Scenes as source code:
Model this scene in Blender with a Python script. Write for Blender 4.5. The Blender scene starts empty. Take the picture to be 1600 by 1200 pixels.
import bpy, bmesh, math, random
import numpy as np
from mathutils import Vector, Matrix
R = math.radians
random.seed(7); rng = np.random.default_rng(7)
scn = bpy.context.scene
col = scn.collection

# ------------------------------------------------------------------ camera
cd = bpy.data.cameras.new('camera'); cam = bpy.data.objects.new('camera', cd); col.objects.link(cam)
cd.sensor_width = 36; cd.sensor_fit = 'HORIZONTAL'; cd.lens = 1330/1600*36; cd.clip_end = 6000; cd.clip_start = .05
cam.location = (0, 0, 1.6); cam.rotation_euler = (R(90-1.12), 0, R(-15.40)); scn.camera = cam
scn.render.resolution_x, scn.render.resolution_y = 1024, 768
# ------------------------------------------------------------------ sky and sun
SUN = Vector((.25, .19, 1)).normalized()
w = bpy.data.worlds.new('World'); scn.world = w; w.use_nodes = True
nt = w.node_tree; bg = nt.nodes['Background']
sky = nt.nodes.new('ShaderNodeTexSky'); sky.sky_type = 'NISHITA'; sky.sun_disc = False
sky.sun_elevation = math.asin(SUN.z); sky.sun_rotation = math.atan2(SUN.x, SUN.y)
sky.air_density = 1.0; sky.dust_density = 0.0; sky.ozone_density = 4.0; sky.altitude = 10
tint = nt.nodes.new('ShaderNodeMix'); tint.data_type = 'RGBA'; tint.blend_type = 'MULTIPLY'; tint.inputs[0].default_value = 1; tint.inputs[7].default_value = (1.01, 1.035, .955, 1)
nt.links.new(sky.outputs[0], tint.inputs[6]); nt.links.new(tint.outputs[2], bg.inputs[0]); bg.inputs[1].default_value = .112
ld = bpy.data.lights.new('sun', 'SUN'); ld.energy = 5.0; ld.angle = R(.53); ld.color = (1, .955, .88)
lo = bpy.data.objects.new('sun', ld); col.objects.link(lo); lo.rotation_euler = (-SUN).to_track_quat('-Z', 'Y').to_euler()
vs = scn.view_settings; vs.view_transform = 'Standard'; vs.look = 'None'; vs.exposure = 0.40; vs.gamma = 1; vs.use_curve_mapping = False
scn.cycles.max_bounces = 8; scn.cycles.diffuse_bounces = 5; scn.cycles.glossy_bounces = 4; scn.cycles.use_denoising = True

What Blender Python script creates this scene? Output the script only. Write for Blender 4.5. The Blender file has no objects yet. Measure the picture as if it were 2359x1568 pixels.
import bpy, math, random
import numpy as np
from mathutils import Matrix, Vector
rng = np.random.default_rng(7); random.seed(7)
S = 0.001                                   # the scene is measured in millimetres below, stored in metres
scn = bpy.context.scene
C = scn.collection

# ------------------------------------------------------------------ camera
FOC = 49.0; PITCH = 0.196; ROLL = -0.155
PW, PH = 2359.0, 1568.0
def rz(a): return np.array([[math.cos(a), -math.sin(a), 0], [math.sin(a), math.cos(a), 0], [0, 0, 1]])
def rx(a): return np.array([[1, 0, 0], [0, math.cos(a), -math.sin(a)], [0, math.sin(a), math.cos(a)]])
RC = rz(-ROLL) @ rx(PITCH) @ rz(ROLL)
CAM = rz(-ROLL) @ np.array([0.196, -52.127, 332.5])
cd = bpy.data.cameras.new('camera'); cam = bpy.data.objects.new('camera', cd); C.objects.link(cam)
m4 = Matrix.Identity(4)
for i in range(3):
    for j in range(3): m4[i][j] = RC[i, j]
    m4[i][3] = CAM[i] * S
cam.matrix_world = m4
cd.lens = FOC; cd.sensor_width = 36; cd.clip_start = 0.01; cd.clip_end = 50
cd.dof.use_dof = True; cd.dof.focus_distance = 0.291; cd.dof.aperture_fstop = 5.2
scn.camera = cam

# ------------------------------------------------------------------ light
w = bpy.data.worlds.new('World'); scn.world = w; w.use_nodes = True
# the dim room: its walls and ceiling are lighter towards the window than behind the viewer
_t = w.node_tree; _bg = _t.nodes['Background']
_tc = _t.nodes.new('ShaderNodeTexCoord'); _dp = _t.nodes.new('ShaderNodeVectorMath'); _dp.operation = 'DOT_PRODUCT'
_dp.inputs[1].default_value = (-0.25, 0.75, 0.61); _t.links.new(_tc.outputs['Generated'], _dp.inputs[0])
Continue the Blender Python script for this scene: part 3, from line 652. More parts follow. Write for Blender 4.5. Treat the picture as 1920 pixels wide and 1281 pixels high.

*TASK DESCRIPTION*: Within the listing above, give again exactly every line from the line with "What Blender Python" through the line with "C = scn.collection", both included, and no other line.

*TASK OUTPUT*:
What Blender Python script creates this scene? Output the script only. Write for Blender 4.5. The Blender file has no objects yet. Measure the picture as if it were 2359x1568 pixels.
import bpy, math, random
import numpy as np
from mathutils import Matrix, Vector
rng = np.random.default_rng(7); random.seed(7)
S = 0.001                                   # the scene is measured in millimetres below, stored in metres
scn = bpy.context.scene
C = scn.collection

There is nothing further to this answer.